Though the content of Homicide rarely emphasizes un-reality this explicitly, the visual form of the show consistently reminds viewers that video documentation is not infallible. The continuity between edits, for example is often completely ignored, so that there appear to be gaps in the film, things we are not privileged to see. Extras appear and disappear between cuts, the principal actors might suddenly be sitting around a desk when just one frame earlier they were across the room, and, conversely, sometimes important lines are repeated, in succession, from each of the different takes the actor did, which subtly calls attention to the production process. So, on one hand, the producers are attempting to infuse as much realism into the show as possible by copying the hand-held camera style. But they undermine the validity of this technique through a highly-stylized approach to editing and continuity, calling into question whether the camcorder's images should be considered real at all.
In confusing the issue this way, Homicide places itself right in the middle of the question people have over what is and isn't to be taken as reality. In recent months the most politically charged character on the show has become the unassuming, boyish detective Brody, whose only job is to follow the homicide detectives with a portable video camera while they make arrests, to provide video documentation of their side of things. There is an awareness here that the video camera can be used to create multiple versions of a real-life incident, and it makes for some of the most interesting scenes in the series. In the episode that aired on the April 12, for example, the detectives suspected a Moslem security guard of a murder that took place at the housing project he policed. When they took him into the interrogation room he immediately attempted to force a conflict among the racially diverse officers present. The police eventually won out and the guard agreed to continue the interview even with the white policeman still present. But when Brody and his camera entered the room, the guard became more enraged than before.
To him (and most Americans) there were now three separate political elements at work in the room, the third and most enraging being the camera itself, abstracted from its human carrier. The guard was angry, at least partially, because recent social events have shown that when reality is put on tape, it becomes uncontrollable-and subject to manipulation. Until it is understood that no camera, regardless of the circumstances, can capture an unbiased reality, new video images will continue to incite dramatic social conflict as fast as they are produced. The camcorder, then, which began life as an "innocent" imitation of television, became, briefly, an instrument for positive social reform-and then turned suddenly on its makers to become a feared, misunderstood mechanism for social debate and unrest. In the end, this amounts to the same helplessness created by Adorno and Horkheimer's "culture industry," but without the reassuring notion that at least the producers might be in control.
Works Cited
Burn, Gordon. "The Trial." Grant Magazine, Spring 1996, Issue 53.
Fiske, John. Television Culture. New York: Routledge, 1987
Gibbs, Geoffrey Taylor. "L.A. Cops, Taped in the Act." The New York Times, Tuesday Mar 12, 1991, Sec A, p23.
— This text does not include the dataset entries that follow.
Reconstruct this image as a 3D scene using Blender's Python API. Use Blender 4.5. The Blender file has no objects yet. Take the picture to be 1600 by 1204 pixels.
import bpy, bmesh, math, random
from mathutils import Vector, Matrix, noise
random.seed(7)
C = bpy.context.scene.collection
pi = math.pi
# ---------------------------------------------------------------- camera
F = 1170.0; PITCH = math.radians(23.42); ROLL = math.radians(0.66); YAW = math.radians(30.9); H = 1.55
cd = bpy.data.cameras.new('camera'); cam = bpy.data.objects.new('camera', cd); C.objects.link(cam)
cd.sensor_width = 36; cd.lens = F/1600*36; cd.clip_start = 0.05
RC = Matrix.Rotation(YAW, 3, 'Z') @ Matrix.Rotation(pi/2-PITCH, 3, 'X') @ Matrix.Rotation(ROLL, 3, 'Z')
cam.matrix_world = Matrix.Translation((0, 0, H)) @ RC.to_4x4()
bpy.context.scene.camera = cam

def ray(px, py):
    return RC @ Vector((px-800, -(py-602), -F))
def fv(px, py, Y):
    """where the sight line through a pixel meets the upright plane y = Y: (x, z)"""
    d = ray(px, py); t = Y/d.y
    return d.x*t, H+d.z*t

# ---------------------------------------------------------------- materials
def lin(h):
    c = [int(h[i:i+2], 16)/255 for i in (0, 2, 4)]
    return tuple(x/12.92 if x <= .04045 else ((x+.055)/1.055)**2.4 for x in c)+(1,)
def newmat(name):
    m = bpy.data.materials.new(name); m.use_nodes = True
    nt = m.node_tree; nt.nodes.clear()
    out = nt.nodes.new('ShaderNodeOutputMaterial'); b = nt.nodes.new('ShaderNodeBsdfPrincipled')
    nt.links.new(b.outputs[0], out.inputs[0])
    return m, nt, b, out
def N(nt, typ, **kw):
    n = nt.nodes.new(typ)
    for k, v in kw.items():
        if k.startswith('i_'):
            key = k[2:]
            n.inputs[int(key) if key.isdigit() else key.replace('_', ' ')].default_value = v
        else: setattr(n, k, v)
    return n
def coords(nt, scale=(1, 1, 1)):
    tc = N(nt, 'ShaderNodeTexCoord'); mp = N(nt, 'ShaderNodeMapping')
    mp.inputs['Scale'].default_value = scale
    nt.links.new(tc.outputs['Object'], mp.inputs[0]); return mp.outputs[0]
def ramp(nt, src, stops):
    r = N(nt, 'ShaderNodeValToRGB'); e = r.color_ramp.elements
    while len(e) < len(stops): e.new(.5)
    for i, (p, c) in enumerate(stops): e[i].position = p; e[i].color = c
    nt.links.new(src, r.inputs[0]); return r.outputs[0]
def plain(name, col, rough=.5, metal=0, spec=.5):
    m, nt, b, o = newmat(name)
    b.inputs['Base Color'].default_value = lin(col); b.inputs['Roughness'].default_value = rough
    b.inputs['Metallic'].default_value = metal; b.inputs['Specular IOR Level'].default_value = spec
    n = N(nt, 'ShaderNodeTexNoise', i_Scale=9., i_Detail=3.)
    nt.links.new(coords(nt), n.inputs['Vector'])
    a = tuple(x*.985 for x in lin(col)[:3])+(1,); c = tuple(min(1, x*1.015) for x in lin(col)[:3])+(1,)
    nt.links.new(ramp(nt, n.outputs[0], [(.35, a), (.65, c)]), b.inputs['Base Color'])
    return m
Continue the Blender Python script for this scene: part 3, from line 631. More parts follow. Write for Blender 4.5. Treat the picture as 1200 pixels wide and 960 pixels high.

Horkheimer, Max and Theodore W. Adorno. "The Culture Industry: Englightenment as Mass Deception." Dialectic of Enlightenment. Trans. John Cummings. New York: Continuum, 1993.
Sullivan, Ronald. "Jury Quickly Acquits Man Charged in Brush With Officer." The New York Times, Saturday Apr 27, 1991, Sec 1, p: 28.
Terry, Don "Kansas City Police Go After Own Bad Boys." The New York Times, Tuesday Sep 10, 1991, Sec A, p1.